→ **Data extract**:
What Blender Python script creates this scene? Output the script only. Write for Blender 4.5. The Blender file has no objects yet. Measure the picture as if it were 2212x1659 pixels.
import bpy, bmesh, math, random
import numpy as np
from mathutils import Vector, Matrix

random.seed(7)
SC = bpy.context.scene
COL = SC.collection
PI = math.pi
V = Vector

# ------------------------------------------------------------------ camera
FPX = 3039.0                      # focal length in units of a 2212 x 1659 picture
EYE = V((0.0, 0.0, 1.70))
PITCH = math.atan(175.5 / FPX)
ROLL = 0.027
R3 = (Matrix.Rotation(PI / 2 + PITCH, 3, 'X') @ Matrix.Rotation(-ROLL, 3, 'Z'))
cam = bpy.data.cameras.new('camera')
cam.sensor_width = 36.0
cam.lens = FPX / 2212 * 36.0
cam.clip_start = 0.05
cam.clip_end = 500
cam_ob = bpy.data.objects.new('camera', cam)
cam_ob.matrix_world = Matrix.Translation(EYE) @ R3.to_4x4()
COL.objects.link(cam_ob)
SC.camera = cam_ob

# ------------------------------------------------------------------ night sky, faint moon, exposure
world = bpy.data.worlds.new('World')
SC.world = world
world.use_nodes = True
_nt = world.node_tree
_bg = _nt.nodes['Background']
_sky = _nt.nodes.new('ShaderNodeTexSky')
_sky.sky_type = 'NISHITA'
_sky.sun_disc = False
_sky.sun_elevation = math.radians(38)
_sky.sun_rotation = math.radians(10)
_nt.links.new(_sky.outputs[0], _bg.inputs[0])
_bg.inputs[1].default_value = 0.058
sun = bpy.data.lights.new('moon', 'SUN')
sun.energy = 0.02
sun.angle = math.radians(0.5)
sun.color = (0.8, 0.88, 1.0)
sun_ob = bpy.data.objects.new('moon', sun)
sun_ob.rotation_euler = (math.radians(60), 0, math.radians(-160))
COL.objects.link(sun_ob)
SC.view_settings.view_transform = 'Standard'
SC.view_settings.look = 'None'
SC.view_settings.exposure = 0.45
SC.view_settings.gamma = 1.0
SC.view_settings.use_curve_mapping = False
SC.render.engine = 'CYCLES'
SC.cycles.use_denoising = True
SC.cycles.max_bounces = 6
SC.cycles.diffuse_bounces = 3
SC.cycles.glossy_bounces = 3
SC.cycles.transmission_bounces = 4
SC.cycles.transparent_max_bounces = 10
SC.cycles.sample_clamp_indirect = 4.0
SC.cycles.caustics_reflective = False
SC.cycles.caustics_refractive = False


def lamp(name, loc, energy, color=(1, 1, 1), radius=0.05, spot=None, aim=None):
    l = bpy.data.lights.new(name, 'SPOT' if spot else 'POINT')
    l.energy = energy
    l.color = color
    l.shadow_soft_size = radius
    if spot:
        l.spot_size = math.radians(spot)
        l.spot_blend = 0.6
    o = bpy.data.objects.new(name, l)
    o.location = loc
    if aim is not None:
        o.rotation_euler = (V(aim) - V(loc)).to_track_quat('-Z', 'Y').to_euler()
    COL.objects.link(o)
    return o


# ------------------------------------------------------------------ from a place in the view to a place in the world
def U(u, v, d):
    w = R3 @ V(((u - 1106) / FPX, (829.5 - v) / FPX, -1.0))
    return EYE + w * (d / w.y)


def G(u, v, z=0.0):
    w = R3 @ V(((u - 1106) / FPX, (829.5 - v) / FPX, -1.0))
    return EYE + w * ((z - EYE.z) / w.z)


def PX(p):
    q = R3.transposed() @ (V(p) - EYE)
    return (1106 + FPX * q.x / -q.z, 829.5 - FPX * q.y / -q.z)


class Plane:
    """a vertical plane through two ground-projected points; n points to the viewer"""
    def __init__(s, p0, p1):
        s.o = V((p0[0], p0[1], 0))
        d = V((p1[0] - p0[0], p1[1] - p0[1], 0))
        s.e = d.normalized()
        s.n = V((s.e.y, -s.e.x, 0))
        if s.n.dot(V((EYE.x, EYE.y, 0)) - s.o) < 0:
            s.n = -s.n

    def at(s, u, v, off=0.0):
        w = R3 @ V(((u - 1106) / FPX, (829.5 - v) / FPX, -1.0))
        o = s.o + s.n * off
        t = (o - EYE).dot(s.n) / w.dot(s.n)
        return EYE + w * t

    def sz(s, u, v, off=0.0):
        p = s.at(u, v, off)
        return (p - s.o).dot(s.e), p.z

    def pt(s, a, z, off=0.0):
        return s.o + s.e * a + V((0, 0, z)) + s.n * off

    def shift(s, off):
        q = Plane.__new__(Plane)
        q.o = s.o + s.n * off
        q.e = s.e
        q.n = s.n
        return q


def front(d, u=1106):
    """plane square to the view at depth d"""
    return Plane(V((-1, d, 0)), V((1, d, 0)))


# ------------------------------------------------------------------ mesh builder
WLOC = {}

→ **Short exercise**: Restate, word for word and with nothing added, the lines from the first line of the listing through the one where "from mathutils import Vector, Matrix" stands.

→ **Task response**:
What Blender Python script creates this scene? Output the script only. Write for Blender 4.5. The Blender file has no objects yet. Measure the picture as if it were 2212x1659 pixels.
import bpy, bmesh, math, random
import numpy as np
from mathutils import Vector, Matrix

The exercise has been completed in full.